One of the would-be casino operators stung by such tactics is looking for payback. Last month an outfit called Palace Associates, which narrowly lost a 1995 election to establish a card club in Pico Rivera, filed a civil racketeering lawsuit against the Commerce Club. The suit, which also names the casino's Sacramento-based power-lobbyist, Rodney Blonien, alleges a cornucopia of the sort of political chicanery we have come to recognize as standard operating procedure for the gaming industry. (Our favorite is an alleged $600,000-a-year “public relations” fund controlled by one Commerce Club board member who, when asked what the money was for, once said, according to testimony in another lawsuit, “You don't want to know . . . Do you want me to go to jail?”)

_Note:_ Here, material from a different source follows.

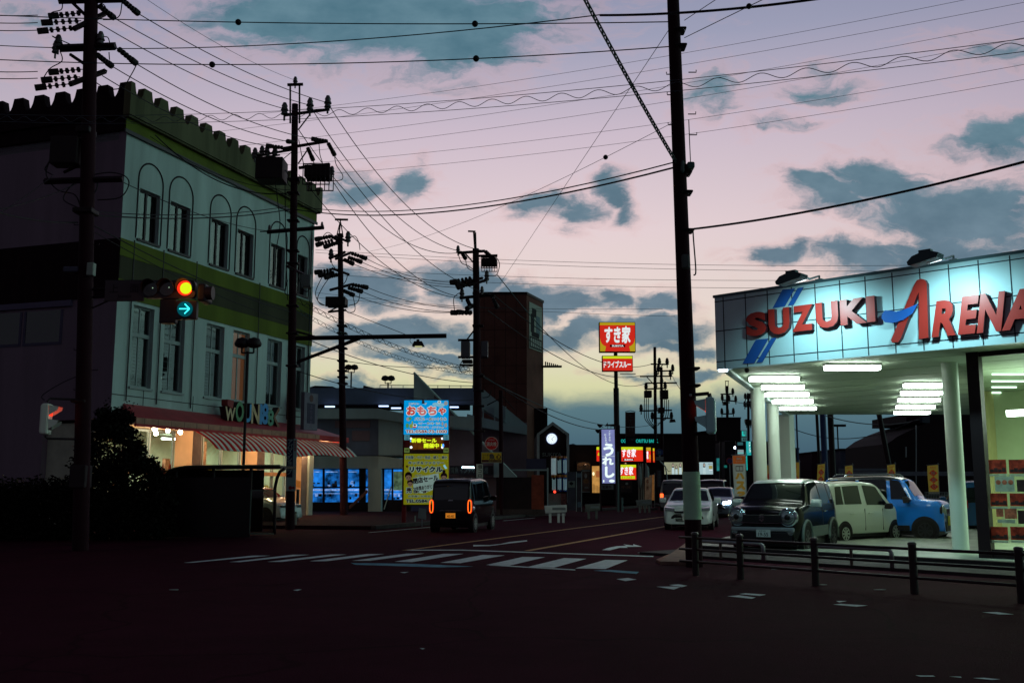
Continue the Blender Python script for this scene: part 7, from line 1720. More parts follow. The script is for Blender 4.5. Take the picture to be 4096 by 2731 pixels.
litsign(HF, sh, 2984, 1764, 3005, 1820, 1, [('rect', glow_mat('teal_sign', (.02, .42, .42), .8), 0, 0, 1, 1, 0)] + [(ch, LWH, .55, .05 + .19 * k, .9, .2 + .19 * k, .04) for k, ch in enumerate('パチンコ')])
litsign(HF, sh, 2944, 1768, 2972, 1780, 1.5, [('rect', glow_mat('teal_dim', (.05, .18, .20), .5), 0, 0, 1, 1, 0)]); litsign(HF, sh, 2950, 1798, 2975, 1818, 1.5, [('rect', glow_mat('white_teal', (.30, .42, .44), .7), 0, 0, 1, 1, 0), ('rect', TEAL, 0, .6, 1, .7, 0)])
litsign(HF, sh, 2985, 1822, 2990, 1880, .8, [('rect', TEAL, 0, 0, 1, 1, 0)]); litsign(HF, sh, 2866, 1832, 2880, 1882, .8, [('rect', glow_mat('teal_door', (.03, .30, .30), .7, .5, 1), 0, 0, 1, 1, 0)]); litsign(HF, sh, 2896, 1860, 2908, 1870, .8, [('rect', glow_mat('teal_letters', (.02, .30, .26), .6, .7, 3), 0, 0, 1, 1, 0)])
b = MB(); u, z = HF.p(2941, 1790, .5); b.ball((u, .5, z), .14); b.build('spot_lamp', glow_mat('spot_blue', (.55, .7, 1.0), 12), sh)
# road signs on posts
NF = front(2640, 70)
rd_ = NF.thing('route_sign', 'blue hexagonal route 31 sign with a small plate on a bent post', 'road sign')
u, z = NF.p(2638, 1808); b = MB(); b.prism([(u + .27 * math.cos(R(90 + 60 * k)) * 1.05, z + .26 * math.sin(R(90 + 60 * k))) for k in range(6)], 0, .03); b.build('plate', mat('route_blue', (.012, .035, .16), .4), rd_)
b = MB(); b.text('31', u, z, .26, -.004, bold=.02); b.text('岐阜', u, z - .17, .08, -.004); b.build('plate_lettering', mat('route_white', (.16, .34, .40), .5), rd_)
slabpart(NF, 'sub_plate', rc_(2624, 1826, 2654, 1841), 0, .03, mat('sub_plate', (.18, .19, .18), .6, var=.3, scale=6), rd_)
b = MB(); pts = [NF.p(x, y, .06) for x, y in ((2638, 1795), (2638, 1838), (2642, 1846), (2662, 1866), (2667, 1900), (2672, 1990))]; pts.append((pts[-1][0], 0)); b.tube([(a, .06, c) for a, c in pts], .045, 8); b.build('post', M_GALV, rd_, smooth=True)
na = NF.thing('name_post', 'dark vertical name board low beside the bent sign post', 'sign'); slabpart(NF, 'board', rc_(2628, 1880, 2646, 1948), 1, .1, mat('name_board', (.06, .055, .075), .7), na); slabpart(NF, 'post', rc_(2635, 1948, 2639, 2005), 1.02, .06, M_STEEL, na)
b = MB(); 
for k, ch in enumerate('交通安全都市'): u, z = NF.p(2637, 1886 + 11 * k, .99); b.text(ch, u, z, .18, .99)
b.build('board_lettering', mat('name_ink', (.13, .17, .18), .6), na)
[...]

Many of the allegations echo charges made in another RICO suit filed against the Commerce Club, by a former board member named Peter Lynch. While Lynch's suit was dismissed, he managed to lodge in the public record all sorts of damning stuff, notably portions of a report prepared by the Commerce Club's own counsel, the tony Bird-Mirella law firm, detailing wrongdoing on the part of the casino. Look for more dirty laundry to air in this fight.

– Sam Gideon Anson

A New Outlook?

Things just haven't been the same in Santa Monica since that cold day in March when without warning the Copley Newspaper chain pulled the plug on the city's 123-year-old daily newspaper, The Outlook. Nor have the handful of new community weeklies that have popped up – most notably the L.A. Times effort called Our Times – tempered the blow.

But lo! David Ganezer, a Westside attorney-cum-businessman has announced plans to revive the paper under the name The Evening Outlook.

After a press conference last Thursday, Ganezer told OffBeat he was not undertaking the endeavor to be a local hero. “It's not about me, it's not about my ego,” said the onetime Outlook paper boy.

It is, however, about money. Copley paid a whopping $17 million for The Outlook in 1983, Ganezer says, and if he is able to re-create even a fraction of that net worth, the effort will be a success.

To make it work, Ganezer has kicked off a campaign to get 7,500 Santa Monicans to sign up in advance for one-year subscriptions. At a rate of $78 each, that would make $585,000 – Ganezer says he'll be happy with 15 percent of that in cash – to entice the necessary investors and advertisers to get the new paper off the ground.